A litigant is faced with a number of option to resolve a dispute. Various kinds of Alternative Dispute Resolution abound, such as mediation, conciliation and arbitration. In some situations these alternative methods of getting redress are preferable. However where they fail or are not suited to the dispute an individual or company has no option but to avail of the Court system.

Excluding specialist courts and tribunals which deal with matters such as employment law, criminal law or Landlord and Tenant matters, there are five principal Courts:

The District Court
The Circuit Court
The High Court
The Court of Appeal
The Supreme Court

You can learn more about each court by reading below, however the District, Circuit and High Court are largely differentiated by the monetary jurisdiction of each. The maximum limit of a claim you can bring in the District Court is €15,000 and maximum claim in the Circuit Court  (other than for personal injury claims) is from €15,001 to €75,000. The jurisdiction of the Circuit Court for personal injury actions (as defined in Section 2 of the Civil Liability and Courts Act 2004) is limited to €60,000.

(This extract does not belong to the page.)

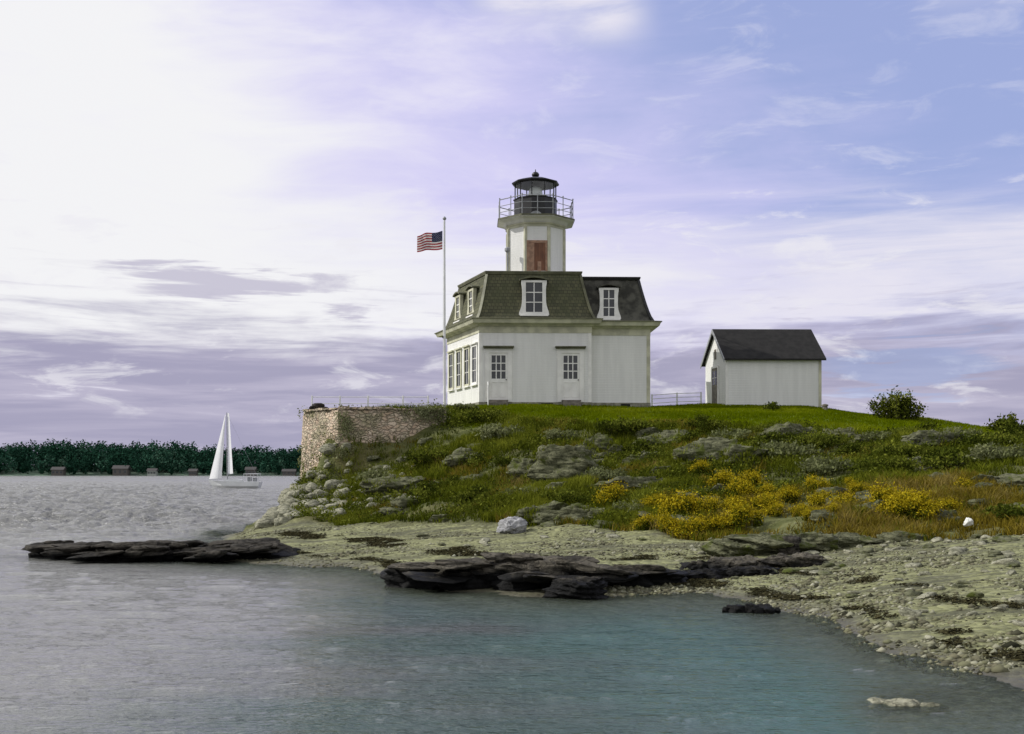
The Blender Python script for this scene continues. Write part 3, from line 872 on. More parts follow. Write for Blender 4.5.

There is no limit to an award which the High Court can make.

O’Dowd Solicitors represent clients in contentious matters at all levels from District Court to High Court and beyond. We have the skill and expertise to get you the result you need and at an affordable price.

FREE CASE EVALUATION
District Court

The District Court is a quick, cheap and efficient method of resolving small claims. Claims of a civil (i.e. not criminal) nature which fall within the District Court include

•    Debts for less than €15,000
•    Defective Products
•    Smaller commercial Landlord and Tenant matters (Residential Matters are dealt with by the PRTB)
•    Disputes between adjoining neighbours involving party walls, hedges or overhanging trees
•    Applications for Noise reduction under Environmental legislation.

Normally a matter will be heard within a matter of months. In addition to making an aware a District Court judge may award costs, and these will normally be given to the successful party. The costs which the losing side will have to pay are according to a scale, however additional items such as witness expenses may be added. All told however, the District Court normally represents a speedy and affordable way to resolve disputes.

Circuit Court

The Circuit Court, like the District Court has a limited jurisdiction. However in the case of the Circuit Court in civil proceedings (other than personal injury claims) this is from €15,001 to €75,000. The jurisdiction of the Circuit Court for personal injury actions (as defined in Section 2 of the Civil Liability and Courts Act 2004) is limited to €60,000 unless all parties agree that it be unlimited.
Matters commonly heard in the Circuit Court include

  • Debts of up to €75,000
  • Personal Injury matters where the damages are not likely to exceed €60,000
  • Property disputes, e.g. concerning ownership, rights of way
  • Substantial disputes with Commercial Tenants

Costs in the Circuit Court are invariably higher than the District Court, but less than the High Court. The procedure in the Circuit Court also tends to be slower, and in some cases it is prudent to brief a barrister.

Beginning a Circuit Court case is not something that should be done without the best of legal advice. O’Dowd Solicitors will advise you as to the strengths and weaknesses of you case, and advise you of the likely costs involved at the outset.

High Court

The High Court is one of two Courts explicitly referred to in the Irish Constitution, the other being the Supreme Court. It is set out in Article 34 that it has “power to determine all matters and questions whether of law or fact, civil or criminal”. It goes without saying that commencing or defending a High Court matter is a very big deal and you need the best advice before you begin and during the proceedings.

The High Court will deal with disputes of greater value that either the District or Circuit Court. The High Court will also deal with matters such the Judicial Review of a decision made by a state body, such as planning decisions; disputes involving high value property and challenges to the Constitutionality of Legislation. Personal Injury matters are often heard in the High Court in cases where the Injuries Board are unable to assess the claim or where a party is not satisfied with their assessment.